Given entries start

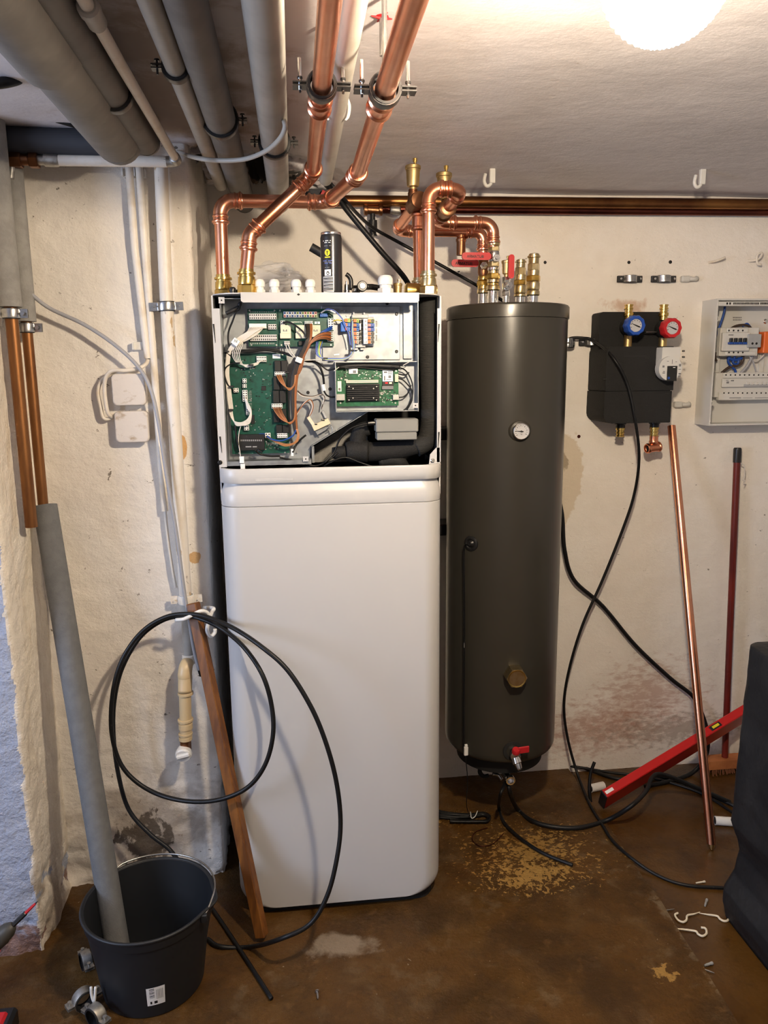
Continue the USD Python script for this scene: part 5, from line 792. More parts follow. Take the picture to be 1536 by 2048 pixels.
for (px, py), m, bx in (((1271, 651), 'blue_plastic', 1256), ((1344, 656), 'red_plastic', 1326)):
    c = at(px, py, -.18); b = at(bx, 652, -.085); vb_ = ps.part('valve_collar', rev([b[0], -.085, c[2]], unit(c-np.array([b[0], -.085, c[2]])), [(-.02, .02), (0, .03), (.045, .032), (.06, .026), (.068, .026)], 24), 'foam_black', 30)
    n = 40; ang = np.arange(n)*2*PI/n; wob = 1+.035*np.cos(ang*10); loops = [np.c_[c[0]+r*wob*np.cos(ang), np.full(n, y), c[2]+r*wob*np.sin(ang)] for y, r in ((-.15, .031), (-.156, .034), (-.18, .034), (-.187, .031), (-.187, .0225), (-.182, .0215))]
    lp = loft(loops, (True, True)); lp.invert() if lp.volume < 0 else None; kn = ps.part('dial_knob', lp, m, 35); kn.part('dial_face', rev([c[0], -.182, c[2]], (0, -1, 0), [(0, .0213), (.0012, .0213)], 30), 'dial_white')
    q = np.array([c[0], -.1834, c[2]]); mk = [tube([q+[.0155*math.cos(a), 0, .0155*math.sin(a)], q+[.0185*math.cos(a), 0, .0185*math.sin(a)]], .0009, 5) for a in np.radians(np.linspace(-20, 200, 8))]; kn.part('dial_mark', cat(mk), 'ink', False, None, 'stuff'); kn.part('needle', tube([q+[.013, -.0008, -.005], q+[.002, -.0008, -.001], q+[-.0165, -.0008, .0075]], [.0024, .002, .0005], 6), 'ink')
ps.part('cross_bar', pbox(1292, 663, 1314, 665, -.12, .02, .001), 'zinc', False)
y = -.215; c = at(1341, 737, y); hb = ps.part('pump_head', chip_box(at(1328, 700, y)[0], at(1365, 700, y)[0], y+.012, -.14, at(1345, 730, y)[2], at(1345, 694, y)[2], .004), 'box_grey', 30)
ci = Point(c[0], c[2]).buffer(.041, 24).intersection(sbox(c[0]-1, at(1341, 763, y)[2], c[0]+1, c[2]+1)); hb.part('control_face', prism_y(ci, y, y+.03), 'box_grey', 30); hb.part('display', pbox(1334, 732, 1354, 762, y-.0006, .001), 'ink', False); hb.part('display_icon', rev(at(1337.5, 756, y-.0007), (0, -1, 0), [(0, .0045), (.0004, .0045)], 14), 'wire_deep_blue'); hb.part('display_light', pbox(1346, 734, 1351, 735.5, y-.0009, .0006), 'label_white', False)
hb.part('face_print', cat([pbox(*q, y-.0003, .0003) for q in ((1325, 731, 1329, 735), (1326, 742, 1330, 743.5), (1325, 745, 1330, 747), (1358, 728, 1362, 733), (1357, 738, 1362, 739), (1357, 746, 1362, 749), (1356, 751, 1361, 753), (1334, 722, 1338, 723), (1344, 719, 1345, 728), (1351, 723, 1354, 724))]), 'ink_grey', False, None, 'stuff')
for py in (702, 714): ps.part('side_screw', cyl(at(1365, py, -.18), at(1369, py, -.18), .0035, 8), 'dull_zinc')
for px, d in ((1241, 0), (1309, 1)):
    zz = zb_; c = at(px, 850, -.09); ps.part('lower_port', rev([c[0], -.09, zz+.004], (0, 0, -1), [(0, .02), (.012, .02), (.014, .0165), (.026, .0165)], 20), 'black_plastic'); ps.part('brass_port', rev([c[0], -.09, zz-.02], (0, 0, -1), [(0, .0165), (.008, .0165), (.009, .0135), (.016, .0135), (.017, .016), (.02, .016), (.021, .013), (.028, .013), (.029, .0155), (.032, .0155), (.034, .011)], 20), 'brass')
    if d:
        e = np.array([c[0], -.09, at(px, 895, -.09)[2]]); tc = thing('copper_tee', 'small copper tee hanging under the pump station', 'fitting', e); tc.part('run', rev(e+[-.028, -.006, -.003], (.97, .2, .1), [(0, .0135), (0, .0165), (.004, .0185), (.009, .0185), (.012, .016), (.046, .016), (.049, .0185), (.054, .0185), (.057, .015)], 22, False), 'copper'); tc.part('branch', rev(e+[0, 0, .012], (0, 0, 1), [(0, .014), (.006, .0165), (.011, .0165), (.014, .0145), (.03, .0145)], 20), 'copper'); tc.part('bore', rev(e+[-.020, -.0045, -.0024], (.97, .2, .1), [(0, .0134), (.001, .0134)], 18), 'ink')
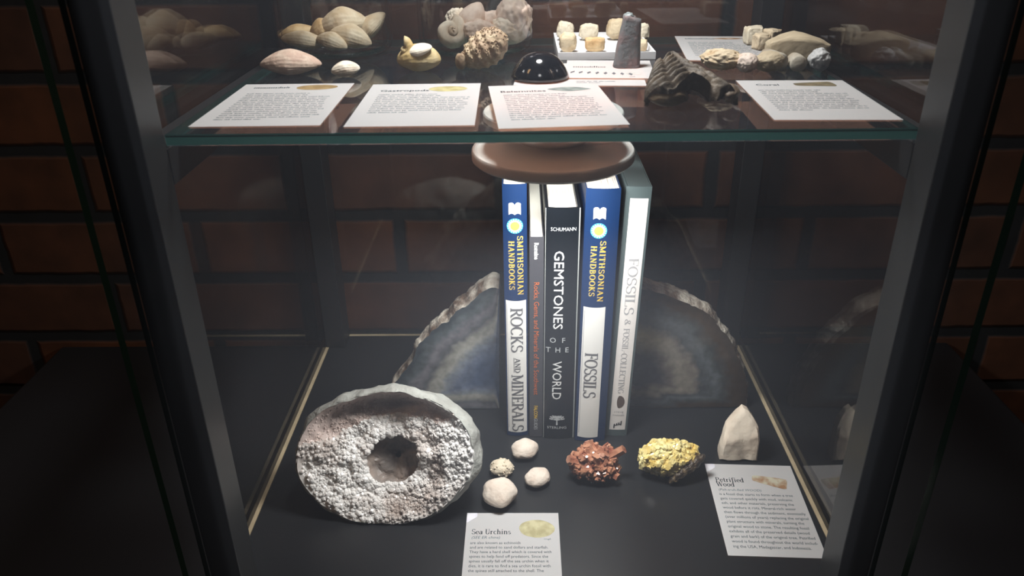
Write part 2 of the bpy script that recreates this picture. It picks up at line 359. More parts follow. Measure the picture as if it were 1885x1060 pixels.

Given entries end

Pull out each line holding the string "More".

- Expected answer:
Continue the USD Python script for this scene: part 5, from line 792. More parts follow. Take the picture to be 1536 by 2048 pixels.
Write part 2 of the bpy script that recreates this picture. It picks up at line 359. More parts follow. Measure the picture as if it were 1885x1060 pixels.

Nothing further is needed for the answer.